____ COLLECTED MATERIAL
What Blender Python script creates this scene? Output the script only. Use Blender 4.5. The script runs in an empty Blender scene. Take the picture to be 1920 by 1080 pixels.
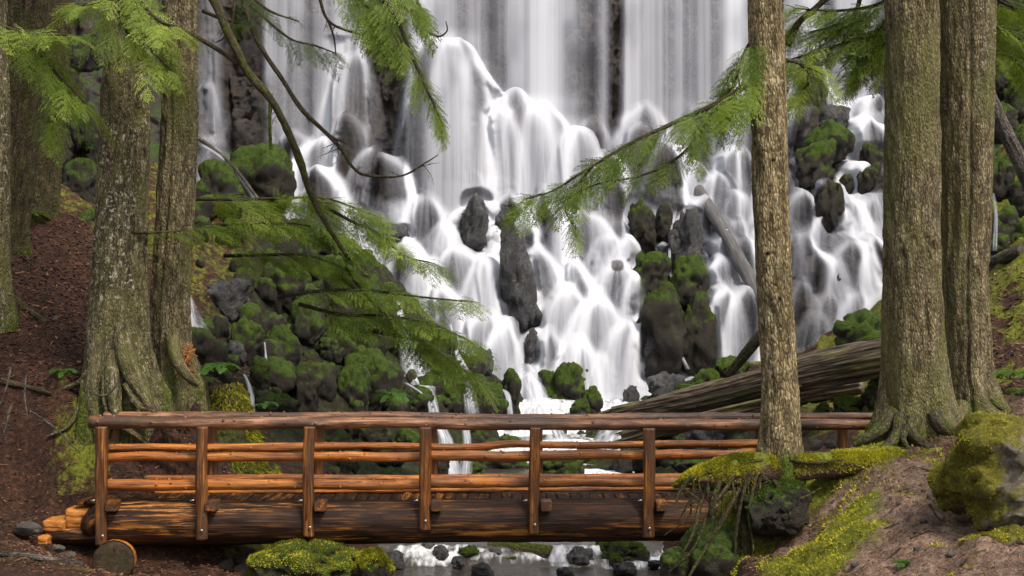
import bpy, bmesh, math, random
import numpy as np
from mathutils import Vector

random.seed(7)
RNG = np.random.default_rng(11)
FPX = 2667.0                      # focal length in photo pixels (1920 wide)
SC = bpy.context.scene
COL = SC.collection

def P(px, py, Y):
    """point seen at photo pixel (px, py) standing Y metres in front of the camera"""
    return np.array([(px - 960.0) / FPX * Y, Y, -(py - 540.0) / FPX * Y])

def P3(pts):
    return np.array([P(*p) for p in pts], dtype=float)

# ---------------------------------------------------------------- noise
def _h(ix, iy, iz, seed):
    h = (ix.astype(np.uint32) * np.uint32(374761393)
         ^ (iy.astype(np.uint32) * np.uint32(668265263) + np.uint32(seed * 1013 + 17))
         ^ (iz.astype(np.uint32) * np.uint32(2246822519)))
    h = (h ^ (h >> np.uint32(13))) * np.uint32(1274126177)
    h = (h ^ (h >> np.uint32(15))) * np.uint32(2654435761)
    h = h ^ (h >> np.uint32(16))
    return h.astype(np.float64) / 4294967295.0

def vnoise(p, seed=0):
    """value noise in 0..1 at points p (n,3)"""
    p = np.asarray(p, float)
    i = np.floor(p)
    f = p - i
    i = i.astype(np.int64).astype(np.int32)
    u = f * f * f * (f * (f * 6 - 15) + 10)
    r = 0
    for dx in (0, 1):
        wx = u[..., 0] if dx else 1 - u[..., 0]
        for dy in (0, 1):
            wy = u[..., 1] if dy else 1 - u[..., 1]
            for dz in (0, 1):
                wz = u[..., 2] if dz else 1 - u[..., 2]
                r = r + wx * wy * wz * _h(i[..., 0] + dx, i[..., 1] + dy, i[..., 2] + dz, seed)
    return r

def fbm(p, octs=4, seed=0, gain=0.5):
    p = np.asarray(p, float)
    a, s, r = 1.0, 0.0, 0.0
    for k in range(octs):
        r = r + a * vnoise(p * (2.03 ** k) + 19.7 * k, seed + k)
        s += a
        a *= gain
    return r / s                  # 0..1

def sstep(a, b, x):
    t = np.clip((x - a) / (b - a), 0, 1)
    return t * t * (3 - 2 * t)

# ---------------------------------------------------------------- meshes
def link(name, me, parent=None, mat=None):
    o = bpy.data.objects.new(name, me)
    COL.objects.link(o)
    if mat is not None and me is not None:
        me.materials.append(mat)
    if parent is not None:
        o.parent = parent
    return o

def np_mesh(name, V, F, mat=None, parent=None, smooth=True, attrs=None):
    """V (n,3); F (m,3) or (m,4) or a list of such arrays -> ONE mesh object. attrs: name -> (n,) or (n,3) per point"""
    if not isinstance(F, (list, tuple)):
        F = [F]
    F = [np.asarray(f, dtype=np.int32) for f in F if len(f)]
    me = bpy.data.meshes.new(name)
    V = np.asarray(V, dtype=np.float32)
    me.vertices.add(len(V))
    me.vertices.foreach_set('co', V.ravel())
    idx = np.concatenate([f.ravel() for f in F])
    cnt = np.concatenate([np.full(len(f), f.shape[1], np.int32) for f in F])
    st = np.concatenate([[0], np.cumsum(cnt)[:-1]]).astype(np.int32)
    me.loops.add(len(idx))
    me.loops.foreach_set('vertex_index', idx)
    me.polygons.add(len(cnt))
    me.polygons.foreach_set('loop_start', st)
    me.polygons.foreach_set('loop_total', cnt)
    me.polygons.foreach_set('use_smooth', np.full(len(cnt), smooth))
    me.update(calc_edges=True)
    me.validate()
    for k, a in (attrs or {}).items():
        a = np.asarray(a, dtype=np.float32)
        if a.ndim == 1:
            at = me.attributes.new(k, 'FLOAT', 'POINT')
            at.data.foreach_set('value', a)
        else:
            at = me.attributes.new(k, 'FLOAT_VECTOR', 'POINT')
            at.data.foreach_set('vector', a.ravel())
    return link(name, me, parent, mat)

class Acc:
    """collects pieces for one mesh"""
    def __init__(s):
        s.V, s.F3, s.F4, s.A, s.n = [], [], [], {}, 0
    def add(s, V, F, **at):
        V = np.asarray(V, float)
        F = np.asarray(F, np.int64)
        s.V.append(V)
        (s.F4 if F.shape[1] == 4 else s.F3).append(F + s.n)
        for k, a in at.items():
            a = np.asarray(a, float)
            if a.ndim == 0:
                a = np.full(len(V), float(a))
            s.A.setdefault(k, []).append(a)
        s.n += len(V)
    def build(s, name, mat, parent=None, smooth=True):
        F = [np.concatenate(x) for x in (s.F3, s.F4) if x]
        at = {k: np.concatenate(a) for k, a in s.A.items()}
        return np_mesh(name, np.concatenate(s.V), F, mat, parent, smooth, at)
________
| AIM OF THE TASK |
Skip every picture and return the lines above from the top through the one that contains "return h.astype(np.float64) /".

| WRITTEN RESPONSE |
What Blender Python script creates this scene? Output the script only. Use Blender 4.5. The script runs in an empty Blender scene. Take the picture to be 1920 by 1080 pixels.
import bpy, bmesh, math, random
import numpy as np
from mathutils import Vector

random.seed(7)
RNG = np.random.default_rng(11)
FPX = 2667.0                      # focal length in photo pixels (1920 wide)
SC = bpy.context.scene
COL = SC.collection

def P(px, py, Y):
    """point seen at photo pixel (px, py) standing Y metres in front of the camera"""
    return np.array([(px - 960.0) / FPX * Y, Y, -(py - 540.0) / FPX * Y])

def P3(pts):
    return np.array([P(*p) for p in pts], dtype=float)

# ---------------------------------------------------------------- noise
def _h(ix, iy, iz, seed):
    h = (ix.astype(np.uint32) * np.uint32(374761393)
         ^ (iy.astype(np.uint32) * np.uint32(668265263) + np.uint32(seed * 1013 + 17))
         ^ (iz.astype(np.uint32) * np.uint32(2246822519)))
    h = (h ^ (h >> np.uint32(13))) * np.uint32(1274126177)
    h = (h ^ (h >> np.uint32(15))) * np.uint32(2654435761)
    h = h ^ (h >> np.uint32(16))
    return h.astype(np.float64) / 4294967295.0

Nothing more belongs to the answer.